Daily Debate: Are Licenses For Team Bosses A Good Idea?

Daily Debate: Are Licenses For Team Bosses A Good Idea?

In the wake of the Renault race-fixing scandal from 2008 that came to light a year later in 2009, new FIA president Jean Todt wants team bosses to hold licenses, much like the drivers who compete in motorsport events. On paper, it seems like a good idea, especially as Flavio Briatore and Pat Symonds (the two men charged over Nelson Piquet Jr’s ‘accident’) are currently in the process of overturning their bans. By holding a license it would mean that the bosses can essentially have these taken away if they do wrong, and therefore can be banished from the sport should a crime be serious enough.

Also, as we have seen with the driver’s super licenses, it could also prove to be a nice little earner for the FIA. In 2008 and again in 2009, and while under the guidance of Max Mosley, the super license fees were updated to reflect a driver’s worth, basing the fee on the amount of points accrued in the previous season as well as a flat fee and a charge for insurance. While this may not be applicable to the bosses (unless it was based on the constructor points), the FIA could top up their funds with this idea.

However, while having a control over the bosses may be a good thing, it can also be a bad thing. Max Mosley caused a bit of unnecessary unpopularity over his updating of the driver’s fees, and that could very easily be repeated if Todt isn’t careful. Furthermore, it can also give some people a little too much power, meaning that the sport could be damaged if the wrong decisions were made. Usually, one would have to say that is a very rare occurrence, but this is Formula One, and while Mosley is no longer the president, we are yet to see exactly how Todt handles himself and the organisation he resides over.

Are licenses for team bosses a good idea?

4 comments

  • I think it’s inevitable that the team bosses and other senior staff will get licences, if only because being in one of those those professions is, well, a profession and should come with professional rights and responsibilities. Whether the FIA is the right organisation to be issuing them is a valid question, but I think the answer is yes. What we do need is for the judicial and psuedopoliticking elements of the FIA to be sorted out – F1 is supposed to be a sport, not a psuedopolitical plaything.

  • You don’t have to have a license to be a football manager, a tennis coach, or a baseball manager. F1 should be no difference. The superlincense fee thing is weired, too. You have too pay more because you did a better job? That’s not right to me.

  • You have to have a licence to be a professional football manager in Britain or several other European countries, at least if the club is in the Premier League or national equivalent and you intend to manage it for more than 12 weeks. The qualification is the UEFA Pro Licence and requires 240 hours of study (taking about a year when done part-time) even if you have previous successful Football League experience, which is a lot more commitment than the FIA is proposing. Dispensations have been awarded in the past, but not very often. Lower levels of licence are needed for lower divisions. The major difference between football and the proposed FIA system is that UEFA currently can’t strike off someone from the list once they’ve passed.

    Tennis coach licences are issued by the LTA in Britain, but as far as I can tell David is right about it not being necessary to attend a competition as a coach. Baseball managers do not appear to have licence requirements either.

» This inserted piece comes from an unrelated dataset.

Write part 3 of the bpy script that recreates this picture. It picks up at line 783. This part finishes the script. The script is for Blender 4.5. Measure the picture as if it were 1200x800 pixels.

    However, I do know from personal experience that in disabled swimming, you have to have a licence to be a team representative in any gala run by any of the major governing bodies in the UK (there are three, each requiring separate registration). You can coach at a licenced club without a personal licence, but whoever is running the team at any given gala must have the relevant paperwork. Without that licence, you can’t field a swimming team at even the regional-level galas. And this is a sport where very few people get paid even at Paralympic level. (Even though the competitors are similarly amateur, they all have to have licences to enter the events as well).

    When the most expensive and one of the most prestigious sport in the world expects lower professional standards than a local gala down the road, you know there’s a problem…

  • I did’t know you need a license to be a football manager in PL, sorry for the mistake.

    My thought is that the only reason FIA proposed the license thing is in case someone did things wrong, they could get him out of the sport. Since teams pay the managers, they definitely find someone qualified.

    But I think if a manager did something as bad as Flavio did, team themselves would fired him immediately, or they loose the supporters. I don’t really trust the judgement the FIA made, we fans made better decisions.